===== COLLECTED MATERIAL =====

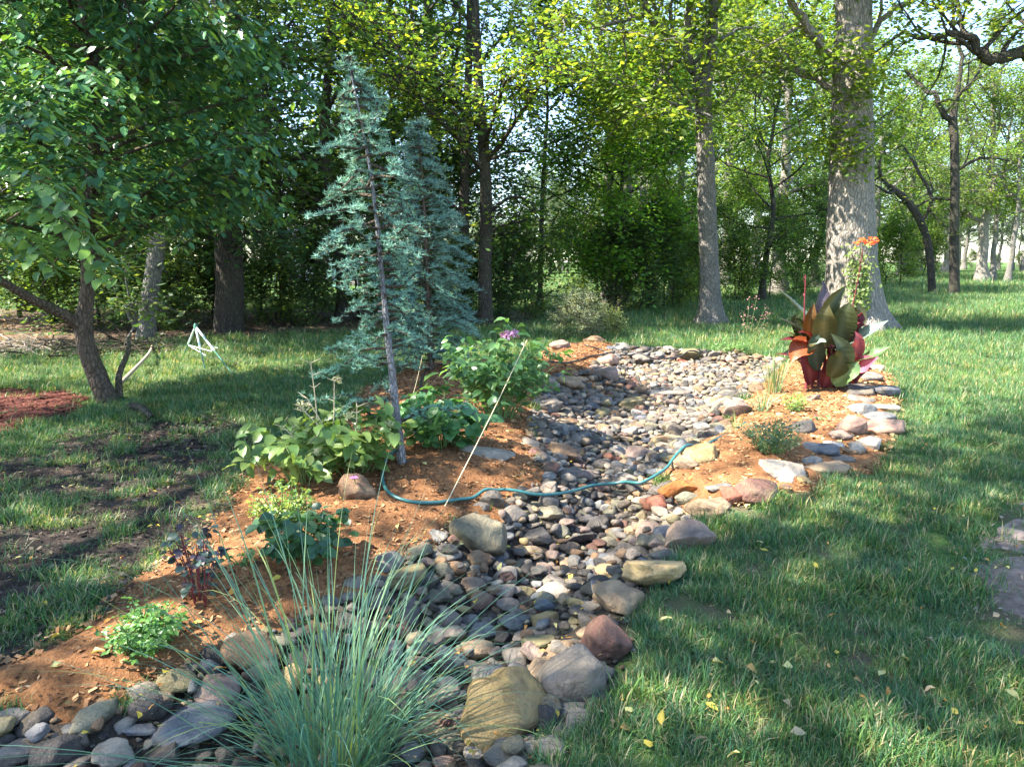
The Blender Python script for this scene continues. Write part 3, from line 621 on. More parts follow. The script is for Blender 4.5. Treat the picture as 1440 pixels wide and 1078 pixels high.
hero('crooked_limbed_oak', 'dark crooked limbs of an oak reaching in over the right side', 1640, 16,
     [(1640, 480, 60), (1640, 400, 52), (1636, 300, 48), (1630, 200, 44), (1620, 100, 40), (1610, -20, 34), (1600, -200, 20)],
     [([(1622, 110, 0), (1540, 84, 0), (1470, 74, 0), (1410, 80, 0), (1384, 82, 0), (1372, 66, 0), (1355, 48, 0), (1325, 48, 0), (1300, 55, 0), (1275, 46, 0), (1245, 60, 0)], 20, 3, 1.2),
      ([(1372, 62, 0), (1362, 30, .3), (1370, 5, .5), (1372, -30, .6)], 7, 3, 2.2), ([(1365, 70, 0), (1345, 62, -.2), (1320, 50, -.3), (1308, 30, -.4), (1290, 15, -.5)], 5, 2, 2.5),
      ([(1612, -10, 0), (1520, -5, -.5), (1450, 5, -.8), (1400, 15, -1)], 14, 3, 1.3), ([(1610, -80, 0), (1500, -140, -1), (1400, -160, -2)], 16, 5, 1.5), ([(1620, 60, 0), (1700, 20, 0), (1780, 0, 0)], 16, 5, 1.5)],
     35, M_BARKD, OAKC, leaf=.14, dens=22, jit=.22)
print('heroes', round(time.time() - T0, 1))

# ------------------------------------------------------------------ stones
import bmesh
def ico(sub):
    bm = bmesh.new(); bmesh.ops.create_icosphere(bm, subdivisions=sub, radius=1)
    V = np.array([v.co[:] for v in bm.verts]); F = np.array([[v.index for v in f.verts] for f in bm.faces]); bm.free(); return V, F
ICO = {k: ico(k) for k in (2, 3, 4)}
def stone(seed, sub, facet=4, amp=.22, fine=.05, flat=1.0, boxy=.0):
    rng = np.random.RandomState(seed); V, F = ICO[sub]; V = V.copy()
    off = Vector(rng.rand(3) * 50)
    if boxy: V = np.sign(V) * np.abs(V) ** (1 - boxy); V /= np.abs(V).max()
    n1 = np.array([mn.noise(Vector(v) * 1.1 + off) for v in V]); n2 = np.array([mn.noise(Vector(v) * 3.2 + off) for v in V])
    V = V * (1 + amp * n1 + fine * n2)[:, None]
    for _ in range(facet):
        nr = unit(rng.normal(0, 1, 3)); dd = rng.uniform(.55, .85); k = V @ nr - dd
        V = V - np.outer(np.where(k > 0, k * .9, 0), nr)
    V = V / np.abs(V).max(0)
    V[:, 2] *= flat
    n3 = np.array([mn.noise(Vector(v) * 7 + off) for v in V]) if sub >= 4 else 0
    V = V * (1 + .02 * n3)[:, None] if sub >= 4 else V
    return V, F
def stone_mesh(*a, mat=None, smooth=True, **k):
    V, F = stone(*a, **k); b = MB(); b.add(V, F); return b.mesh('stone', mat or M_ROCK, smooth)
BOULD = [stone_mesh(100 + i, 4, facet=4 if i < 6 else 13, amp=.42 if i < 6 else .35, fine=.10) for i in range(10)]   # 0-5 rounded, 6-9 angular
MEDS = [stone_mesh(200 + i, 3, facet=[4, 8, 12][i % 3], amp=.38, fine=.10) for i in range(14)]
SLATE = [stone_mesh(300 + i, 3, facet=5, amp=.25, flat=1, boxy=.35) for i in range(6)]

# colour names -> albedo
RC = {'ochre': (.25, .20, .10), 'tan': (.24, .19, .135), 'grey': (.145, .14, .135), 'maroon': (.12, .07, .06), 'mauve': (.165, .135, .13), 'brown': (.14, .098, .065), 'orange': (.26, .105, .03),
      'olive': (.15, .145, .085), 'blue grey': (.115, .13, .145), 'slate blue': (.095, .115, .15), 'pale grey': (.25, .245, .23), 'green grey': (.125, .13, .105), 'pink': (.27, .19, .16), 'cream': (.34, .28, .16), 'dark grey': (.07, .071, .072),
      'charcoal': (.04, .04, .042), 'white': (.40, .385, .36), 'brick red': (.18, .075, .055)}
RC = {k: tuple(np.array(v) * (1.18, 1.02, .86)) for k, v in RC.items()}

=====

▶ _EXERCISE AIM_
Write out exactly the opening lines of the data, stopping after the line that holds "print('heroes', round(time.time() - T0, 1))". Exclude pictures.

▶ _EXERCISE ANSWER_
The Blender Python script for this scene continues. Write part 3, from line 621 on. More parts follow. The script is for Blender 4.5. Treat the picture as 1440 pixels wide and 1078 pixels high.
hero('crooked_limbed_oak', 'dark crooked limbs of an oak reaching in over the right side', 1640, 16,
     [(1640, 480, 60), (1640, 400, 52), (1636, 300, 48), (1630, 200, 44), (1620, 100, 40), (1610, -20, 34), (1600, -200, 20)],
     [([(1622, 110, 0), (1540, 84, 0), (1470, 74, 0), (1410, 80, 0), (1384, 82, 0), (1372, 66, 0), (1355, 48, 0), (1325, 48, 0), (1300, 55, 0), (1275, 46, 0), (1245, 60, 0)], 20, 3, 1.2),
      ([(1372, 62, 0), (1362, 30, .3), (1370, 5, .5), (1372, -30, .6)], 7, 3, 2.2), ([(1365, 70, 0), (1345, 62, -.2), (1320, 50, -.3), (1308, 30, -.4), (1290, 15, -.5)], 5, 2, 2.5),
      ([(1612, -10, 0), (1520, -5, -.5), (1450, 5, -.8), (1400, 15, -1)], 14, 3, 1.3), ([(1610, -80, 0), (1500, -140, -1), (1400, -160, -2)], 16, 5, 1.5), ([(1620, 60, 0), (1700, 20, 0), (1780, 0, 0)], 16, 5, 1.5)],
     35, M_BARKD, OAKC, leaf=.14, dens=22, jit=.22)
print('heroes', round(time.time() - T0, 1))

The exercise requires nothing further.